*Given data*:
++++++++++

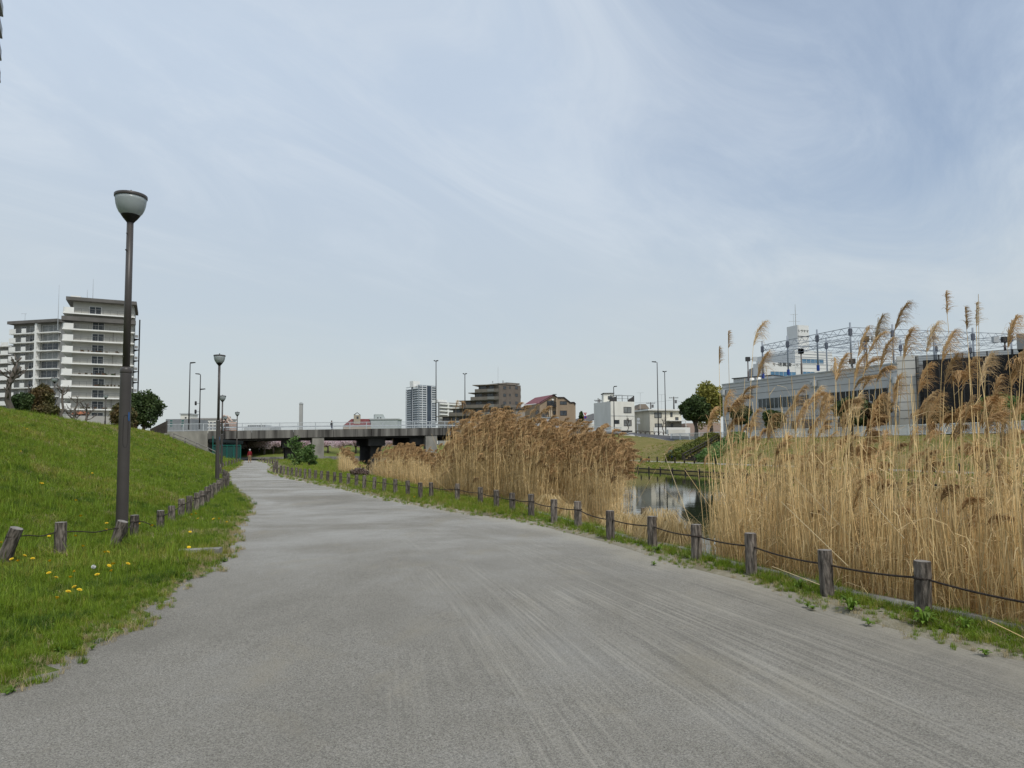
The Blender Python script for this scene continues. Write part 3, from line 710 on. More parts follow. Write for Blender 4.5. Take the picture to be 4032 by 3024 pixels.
# ================================================================== people
def person(loc, rz, label, H, cols, hat=None, stride=.14, bag=None, group=None):
    """one continuous skinned body; zones of the surface take the clothing materials"""
    k = H / 1.70
    J = {'pel': (0, 0, .95), 'sp': (0, .01, 1.12), 'ch': (0, .0, 1.33), 'nk': (0, .0, 1.47), 'h0': (0, -.01, 1.56), 'h1': (0, -.015, 1.665),
         'shl': (-.17, 0, 1.40), 'ell': (-.23, .05, 1.15), 'wl': (-.235, -.05, .93), 'hl': (-.23, -.08, .84),
         'shr': (.17, 0, 1.40), 'elr': (.23, .0, 1.14), 'wr': (.24, .10, .92), 'hr': (.235, .13, .83),
         'hpl': (-.09, 0, .88), 'knl': (-.095, -stride * .7 - .03, .50), 'anl': (-.10, -stride + .02, .10), 'ftl': (-.105, -stride - .13, .045),
         'hpr': (.09, 0, .88), 'knr': (.095, stride * .3 - .05, .50), 'anr': (.10, stride + .05, .12), 'ftr': (.105, stride - .09, .045)}
    E = [('pel','sp'),('sp','ch'),('ch','nk'),('nk','h0'),('h0','h1'),('ch','shl'),('shl','ell'),('ell','wl'),('wl','hl'),('ch','shr'),('shr','elr'),('elr','wr'),('wr','hr'),
         ('pel','hpl'),('hpl','knl'),('knl','anl'),('anl','ftl'),('pel','hpr'),('hpr','knr'),('knr','anr'),('anr','ftr')]
    RR = {'pel': (.155, .12), 'sp': (.15, .11), 'ch': (.165, .12), 'nk': (.055, .055), 'h0': (.08, .095), 'h1': (.07, .085), 'shl': (.075, .075), 'shr': (.075, .075), 'ell': (.05, .05), 'elr': (.05, .05),
          'wl': (.035, .035), 'wr': (.035, .035), 'hl': (.03, .042), 'hr': (.03, .042), 'hpl': (.10, .10), 'hpr': (.10, .10), 'knl': (.068, .068), 'knr': (.068, .068), 'anl': (.05, .05), 'anr': (.05, .05), 'ftl': (.045, .035), 'ftr': (.045, .035)}
    names = list(J); me = bpy.data.meshes.new('person'); me.from_pydata([tuple(c * k for c in J[n_]) for n_ in names], [(names.index(a), names.index(c)) for a, c in E], [])
    tmp = bpy.data.objects.new('tmp', me); COL.objects.link(tmp)
    tmp.modifiers.new('s', 'SKIN'); sv = me.skin_vertices[0].data
    for i_, n_ in enumerate(names): sv[i_].radius = (RR[n_][0] * k, RR[n_][1] * k); sv[i_].use_root = n_ == 'pel'
    ss = tmp.modifiers.new('u', 'SUBSURF'); ss.levels = ss.render_levels = 2
    dg = bpy.context.evaluated_depsgraph_get(); m2 = bpy.data.meshes.new_from_object(tmp.evaluated_get(dg)); bpy.data.objects.remove(tmp)
    m2.name = 'person'; m2.materials.clear()
    top, leg, skin, shoe, hair = cols
    for c in (top, leg, skin, shoe, hair): m2.materials.append(c)
    for p in m2.polygons:
        c = p.center / k; p.use_smooth = True
        if c.z < .09: mi = 3
        elif c.z < .98 and abs(c.x) < .20: mi = 1
        elif c.z > 1.49: mi = 4 if (c.z > 1.63 or c.y > .03) else 2
        elif c.z < .90: mi = 2
        else: mi = 0
        p.material_index = mi
    o = link('person', m2, None, loc, (0, 0, rz)); tag(o, label, 'person', group)
    def kid(mb, nm, mt):
        c = mb.build(nm, mt, None, True); c.parent = o; return c
    if hat:
        kid(MB().lathe([(.125*k, 1.655*k), (.128*k, 1.665*k), (.098*k, 1.675*k), (.09*k, 1.72*k), (.05*k, 1.755*k), (.005, 1.76*k)], 16, (0, -.012, 0)), 'hat', hat)
    else:
        kid(MB().lathe([(.088*k, 1.58*k), (.1*k, 1.65*k), (.08*k, 1.72*k), (.03*k, 1.75*k)], 14, (0, .0, 0)), 'hair', hair)
    if bag:
        kid(MB().hexa([(-.33*k, -.1*k, .55*k), (-.22*k, -.1*k, .55*k), (-.22*k, .18*k, .55*k), (-.33*k, .18*k, .55*k)], [(-.31*k, -.08*k, .9*k), (-.24*k, -.08*k, .9*k), (-.24*k, .15*k, .9*k), (-.31*k, .15*k, .9*k)]), 'jacket_in_hand', bag)
    return o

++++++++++

Omit the pictures, then output the rest of the listing exactly.

*The result*:
The Blender Python script for this scene continues. Write part 3, from line 710 on. More parts follow. Write for Blender 4.5. Take the picture to be 4032 by 3024 pixels.
# ================================================================== people
def person(loc, rz, label, H, cols, hat=None, stride=.14, bag=None, group=None):
    """one continuous skinned body; zones of the surface take the clothing materials"""
    k = H / 1.70
    J = {'pel': (0, 0, .95), 'sp': (0, .01, 1.12), 'ch': (0, .0, 1.33), 'nk': (0, .0, 1.47), 'h0': (0, -.01, 1.56), 'h1': (0, -.015, 1.665),
         'shl': (-.17, 0, 1.40), 'ell': (-.23, .05, 1.15), 'wl': (-.235, -.05, .93), 'hl': (-.23, -.08, .84),
         'shr': (.17, 0, 1.40), 'elr': (.23, .0, 1.14), 'wr': (.24, .10, .92), 'hr': (.235, .13, .83),
         'hpl': (-.09, 0, .88), 'knl': (-.095, -stride * .7 - .03, .50), 'anl': (-.10, -stride + .02, .10), 'ftl': (-.105, -stride - .13, .045),
         'hpr': (.09, 0, .88), 'knr': (.095, stride * .3 - .05, .50), 'anr': (.10, stride + .05, .12), 'ftr': (.105, stride - .09, .045)}
    E = [('pel','sp'),('sp','ch'),('ch','nk'),('nk','h0'),('h0','h1'),('ch','shl'),('shl','ell'),('ell','wl'),('wl','hl'),('ch','shr'),('shr','elr'),('elr','wr'),('wr','hr'),
         ('pel','hpl'),('hpl','knl'),('knl','anl'),('anl','ftl'),('pel','hpr'),('hpr','knr'),('knr','anr'),('anr','ftr')]
    RR = {'pel': (.155, .12), 'sp': (.15, .11), 'ch': (.165, .12), 'nk': (.055, .055), 'h0': (.08, .095), 'h1': (.07, .085), 'shl': (.075, .075), 'shr': (.075, .075), 'ell': (.05, .05), 'elr': (.05, .05),
          'wl': (.035, .035), 'wr': (.035, .035), 'hl': (.03, .042), 'hr': (.03, .042), 'hpl': (.10, .10), 'hpr': (.10, .10), 'knl': (.068, .068), 'knr': (.068, .068), 'anl': (.05, .05), 'anr': (.05, .05), 'ftl': (.045, .035), 'ftr': (.045, .035)}
    names = list(J); me = bpy.data.meshes.new('person'); me.from_pydata([tuple(c * k for c in J[n_]) for n_ in names], [(names.index(a), names.index(c)) for a, c in E], [])
    tmp = bpy.data.objects.new('tmp', me); COL.objects.link(tmp)
    tmp.modifiers.new('s', 'SKIN'); sv = me.skin_vertices[0].data
    for i_, n_ in enumerate(names): sv[i_].radius = (RR[n_][0] * k, RR[n_][1] * k); sv[i_].use_root = n_ == 'pel'
    ss = tmp.modifiers.new('u', 'SUBSURF'); ss.levels = ss.render_levels = 2
    dg = bpy.context.evaluated_depsgraph_get(); m2 = bpy.data.meshes.new_from_object(tmp.evaluated_get(dg)); bpy.data.objects.remove(tmp)
    m2.name = 'person'; m2.materials.clear()
    top, leg, skin, shoe, hair = cols
    for c in (top, leg, skin, shoe, hair): m2.materials.append(c)
    for p in m2.polygons:
        c = p.center / k; p.use_smooth = True
        if c.z < .09: mi = 3
        elif c.z < .98 and abs(c.x) < .20: mi = 1
        elif c.z > 1.49: mi = 4 if (c.z > 1.63 or c.y > .03) else 2
        elif c.z < .90: mi = 2
        else: mi = 0
        p.material_index = mi
    o = link('person', m2, None, loc, (0, 0, rz)); tag(o, label, 'person', group)
    def kid(mb, nm, mt):
        c = mb.build(nm, mt, None, True); c.parent = o; return c
    if hat:
        kid(MB().lathe([(.125*k, 1.655*k), (.128*k, 1.665*k), (.098*k, 1.675*k), (.09*k, 1.72*k), (.05*k, 1.755*k), (.005, 1.76*k)], 16, (0, -.012, 0)), 'hat', hat)
    else:
        kid(MB().lathe([(.088*k, 1.58*k), (.1*k, 1.65*k), (.08*k, 1.72*k), (.03*k, 1.75*k)], 14, (0, .0, 0)), 'hair', hair)
    if bag:
        kid(MB().hexa([(-.33*k, -.1*k, .55*k), (-.22*k, -.1*k, .55*k), (-.22*k, .18*k, .55*k), (-.33*k, .18*k, .55*k)], [(-.31*k, -.08*k, .9*k), (-.24*k, -.08*k, .9*k), (-.24*k, .15*k, .9*k), (-.31*k, .15*k, .9*k)]), 'jacket_in_hand', bag)
    return o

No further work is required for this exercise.